My exH cheated on me for over 20 years and three DC before I belatedly wised up. His speciality was enlisting our mutual "friends" to keep his secrets. Not for nothing was Icarus his online name on the OLD sites where he recruited women :)
My take on it is this. I understand that people fall out of love. If he had said this to me I would not have been happy, but ultimately I was 28 with a great career when we got married and if he had fessed up I would have picked up my life and probably met another man who did actually like me and had DC with him instead.
What he actually chose to do was lie to me over a period of years, father three DC and secretly resent me for trapping him (unbeknownst to me) so he picked away at me, emotionally abused me and fucked me up over the 20+ years we were married.
It's at my door that I had such low expectations of a relationship that I stayed all those years and wasted my life. I've had a ton of counselling and I understand now why that was, but that does not alter what he did.
It does not alter the fact that those women all knew about me and the DC and chose to have affairs with him. It does not alter the fact that he married one of them and they are still married today 6 years later.
I don't really care if their relationship is successful or not. Neither of them had any morals. The fact that they are still married does not alter their behaviour any more than the fact Charles ultimately married Camilla alters the fact that they fucked around while he was married to Diana.

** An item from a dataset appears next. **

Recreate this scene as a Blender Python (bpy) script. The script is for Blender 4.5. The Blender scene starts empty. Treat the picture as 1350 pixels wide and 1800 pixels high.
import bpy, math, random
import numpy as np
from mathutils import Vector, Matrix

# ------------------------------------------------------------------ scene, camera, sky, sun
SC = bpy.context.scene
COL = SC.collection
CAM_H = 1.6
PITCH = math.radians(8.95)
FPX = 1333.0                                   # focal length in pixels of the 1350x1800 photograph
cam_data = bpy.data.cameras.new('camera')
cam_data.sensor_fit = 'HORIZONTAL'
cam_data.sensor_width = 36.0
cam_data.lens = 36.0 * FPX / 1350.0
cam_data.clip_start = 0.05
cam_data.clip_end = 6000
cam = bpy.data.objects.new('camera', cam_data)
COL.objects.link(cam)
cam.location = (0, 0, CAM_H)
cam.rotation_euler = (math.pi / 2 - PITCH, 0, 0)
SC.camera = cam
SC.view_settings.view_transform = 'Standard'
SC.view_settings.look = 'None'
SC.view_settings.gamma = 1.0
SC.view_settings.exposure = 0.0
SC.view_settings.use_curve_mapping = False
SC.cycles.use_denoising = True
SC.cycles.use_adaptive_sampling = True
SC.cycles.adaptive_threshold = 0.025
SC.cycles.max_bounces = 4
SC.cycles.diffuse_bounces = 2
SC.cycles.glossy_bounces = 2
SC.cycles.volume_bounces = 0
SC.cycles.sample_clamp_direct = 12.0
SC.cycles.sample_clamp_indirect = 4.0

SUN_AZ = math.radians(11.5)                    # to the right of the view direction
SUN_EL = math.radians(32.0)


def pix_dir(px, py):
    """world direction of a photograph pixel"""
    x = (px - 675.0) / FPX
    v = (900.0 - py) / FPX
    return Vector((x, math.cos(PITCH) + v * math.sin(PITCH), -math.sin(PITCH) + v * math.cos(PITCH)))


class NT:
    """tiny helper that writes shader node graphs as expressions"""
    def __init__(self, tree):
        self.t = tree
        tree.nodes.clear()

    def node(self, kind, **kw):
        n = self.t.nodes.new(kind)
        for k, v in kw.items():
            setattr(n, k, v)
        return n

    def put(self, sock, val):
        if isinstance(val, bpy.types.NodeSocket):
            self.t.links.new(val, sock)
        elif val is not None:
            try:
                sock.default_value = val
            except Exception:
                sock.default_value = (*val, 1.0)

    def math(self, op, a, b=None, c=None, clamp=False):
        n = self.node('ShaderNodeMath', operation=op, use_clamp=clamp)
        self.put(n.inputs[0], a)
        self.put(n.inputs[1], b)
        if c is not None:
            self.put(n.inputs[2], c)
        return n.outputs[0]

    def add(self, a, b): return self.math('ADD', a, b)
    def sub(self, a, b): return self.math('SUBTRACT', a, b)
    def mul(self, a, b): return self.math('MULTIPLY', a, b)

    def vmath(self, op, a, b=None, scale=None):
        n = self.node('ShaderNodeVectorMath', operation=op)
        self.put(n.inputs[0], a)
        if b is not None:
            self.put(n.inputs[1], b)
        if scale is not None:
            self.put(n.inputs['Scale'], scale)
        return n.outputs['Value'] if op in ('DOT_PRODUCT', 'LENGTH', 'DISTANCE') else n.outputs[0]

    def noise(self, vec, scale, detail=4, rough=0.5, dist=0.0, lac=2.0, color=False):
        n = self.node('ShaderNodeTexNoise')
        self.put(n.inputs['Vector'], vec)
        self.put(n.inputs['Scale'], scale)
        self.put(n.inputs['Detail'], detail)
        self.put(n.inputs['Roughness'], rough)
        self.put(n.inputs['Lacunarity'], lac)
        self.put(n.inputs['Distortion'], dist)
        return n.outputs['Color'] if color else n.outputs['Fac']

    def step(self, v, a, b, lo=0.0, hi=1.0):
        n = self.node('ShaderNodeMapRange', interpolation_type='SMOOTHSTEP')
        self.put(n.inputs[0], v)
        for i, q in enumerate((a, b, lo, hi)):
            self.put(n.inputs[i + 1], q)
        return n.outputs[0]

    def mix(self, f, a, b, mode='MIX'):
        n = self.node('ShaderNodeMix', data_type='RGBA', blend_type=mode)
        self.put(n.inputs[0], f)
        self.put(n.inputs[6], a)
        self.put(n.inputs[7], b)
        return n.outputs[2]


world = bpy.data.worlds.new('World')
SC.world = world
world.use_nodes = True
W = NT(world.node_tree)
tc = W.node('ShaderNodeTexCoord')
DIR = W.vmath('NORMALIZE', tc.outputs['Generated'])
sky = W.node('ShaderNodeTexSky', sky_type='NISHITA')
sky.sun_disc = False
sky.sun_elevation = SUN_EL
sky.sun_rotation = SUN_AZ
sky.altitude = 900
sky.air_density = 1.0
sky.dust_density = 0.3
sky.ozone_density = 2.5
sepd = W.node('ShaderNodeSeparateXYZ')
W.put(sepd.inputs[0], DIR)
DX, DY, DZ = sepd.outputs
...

We are supposed to forget that in a 1984 kind of way, but we don't. Getting married does not whitewash your behaviour.
If my exH had been a decent man he would have come to me when he first felt attracted to someone else and said he wanted out. In fact he was a bratty, nasrcissistic man child who wanted the appearance of being a family man whilst shagging prostitutes, co-workers and anyone else who would have him and calling his affairs "love" because in his eyes that was the ticket which made him blameless.
If the OW he married had been a decent woman she would have refused him until we were divorced.
I haven't RTFT in sufficient detail to follow your timeline OP, but I suspect it was a bit murkier than that.
So ultimately, your SIL doesn't like you because you were OW and takes every chance to let you know it and that she holds a grudge. That is her prerogative. Yours is to avoid her company.